プリンのカラメルソースは、上からかかっていないと、プリン本体にからまない。これが下にあると、特にカップに入ったままで下にあると、ソースがからまないままのプリンを全部食べてしまってから、ソースが出て来てこんにちはということになる。それではソースの意味がない。
食品メーカーの人は、これがおかしいと思わないのだろうか。何も工夫せずとも、給食でドカンと売れるので、何か考えるのは損だと思っているのかもしれないが、それでは食べ物屋さんの心意気というものは、子供には伝わりようがない。
給食用の正しいプリンの形は、右の写真のように、フタを開けたときに、プリン本体の上にソースがあるという形だ。こう作らなければならない。

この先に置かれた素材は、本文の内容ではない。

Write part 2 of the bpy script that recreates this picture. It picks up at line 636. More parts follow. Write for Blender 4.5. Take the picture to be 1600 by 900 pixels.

ただし、この形にする場合は、プリンが固まってからソースをかけなければならない。伝統的なプリンのように、カップの底にカラメルソースをしいておいてプリンを固めるというわけにはいかない。
「だから無理」と言うのだろうが、手はある。固まってからソースをかけてフタをする。ソースを別添えにする。などなど。
コストがかかるというのなら、いっそのことカラメルを廃止すればいいのだ。どうせあの味を正しく味わえていないのだから。それが嫌なら、ほんのりとカラメルソースが混ざった味に、プリンを仕上げることを考える。
いずれにせよ、あのままでは、子供に何も考えないことがいいことだと教えているようで、甚だ迷惑に感じる。
※このコラムは個人ブログで公開していたものです。